There were two reasons. One was a belief an internal self-government could not be permitted, and the other was the determination of successive governments to acquire the ownership of the rest of the Urewera land, which was being eyed not just because of the belief there was gold and minerals, but for tourism.

It is around this time that Sir Apirana Ngata became one of those who played a big part in tearing open the rest of the Ureweras, says Binney.

He and James Carroll, another Maori member of the Liberal Government, implemented that Government's policies for opening up areas of Maori land for settlement.

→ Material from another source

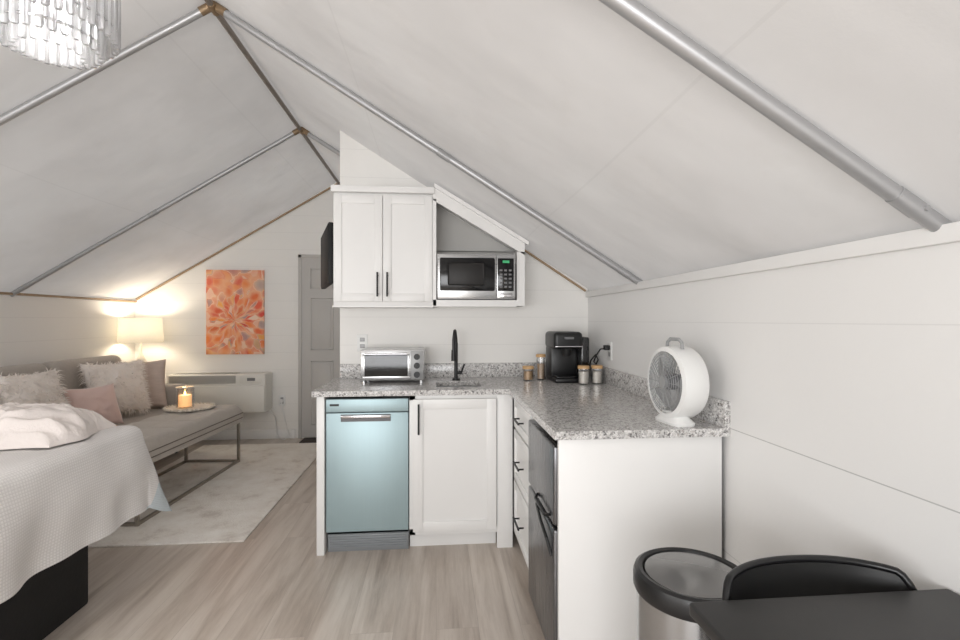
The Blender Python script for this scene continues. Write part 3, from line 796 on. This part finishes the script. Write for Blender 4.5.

They were "economic modernisers," says Binney, "working within a framework of the Liberal party's ideology of land development".

But she suspects more was behind their targeting of Tuhoe.

"Both men came from families steeped in histories of recent military conflict with Tuhoe; their sympathies did not lie with the Urewera people on whose behalf they were often presumed to be negotiating, " she writes in the book.

She tells me she was astonished to find out what she did. "I mean, this runs counter to anything that's ever been written about Ngata."

He had been raised in the household of Ropata Wahawaha of Ngati Porou who had led the Ngati Porou contingent in the Tuhoe invasions.

She suspects - but qualifies that she is not sure - that his actions came close to revenge.

He moved people off the land, divided land up and told them they owed, for example, 7000 pounds for the lien on a survey, which they could not pay and which was taken as 29,000 acres.

"In 1922, 68,000 acres of land was taken by Ngata's demand for things that he said they had to pay. That's on top of what the Crown claimed it owned and had bought, which was more than two thirds of the reserve.

"Now, that's Ngata acting as the agent for Tuhoe in 1922. Come on, I think it's terrible."

Ngata was young and very bright, with clear ideas about getting Maori economically activated in the modern world, she says, and he became very important to Maori.

"But it still doesn't explain why he drives Tuhoe from their land in the way that he did, what was left of their land."

Since those days, Tuhoe have again been persecuted by the Government, Binney believes.

In 2007 armed police lined up along the confiscation line, the defended border of the first aukati, when they conducted the so-called terror raids, for which she says no evidence has been revealed.

But by lining up here the police actually endorsed the existence of the rohe potae, she writes in the book.

"The line is a frontier again: this is not an illusion."

Judith Binney's Encircled Lands: Te Urewera, 1820-1921 ( Bridget Williams Books, $79.99) is in book stores on Monday.

DEDICATED TO LONG-GONE LEADERS

Dame Judith Binney says the history books have it wrong about some of the early Tuhoe leaders to whom she dedicates her book, including Te Whenuanui I, Te Makarini Tamarau, Erueti Tamaikoha and Kereru Te Pukenui.

Erueti Tamaikoha, for example, has been described as a ferocious warrior, a savage and a cannibal but Binney says he was a man of integrity.

"I got the sense of this huge man with commitment and a wonderful spirit.

"People liked him. Everybody knew him and liked him and some of the Pakeha who were terrified of him who got to know him always spoke well of him after the wars."

There were good reasons for the fights he was involved in, she says. They began after the confiscation of vast amount of land in 1866 and coincided with the announcement of the aukati (defended border) a year later.

Binney says sometimes her eyes "stood out on stalks" at what she was reading in the research for her book. Two examples were what she calls the scandals of Waiohau 1B and Tahora 2, large blocks of prime land obtained by fraud.

The loss of Waiohau 1B led to the people of the Te Houhi settlement, who had been peacefully occupying their land, being evicted. Tahora 2 was obtained through an unauthorised private survey which became a Government-enforced lien placed over Tuhoe lands.

When in April 1889 the land court ruled the owners must pay the survey costs, Tamaikoha called the ruling an "act of oppression."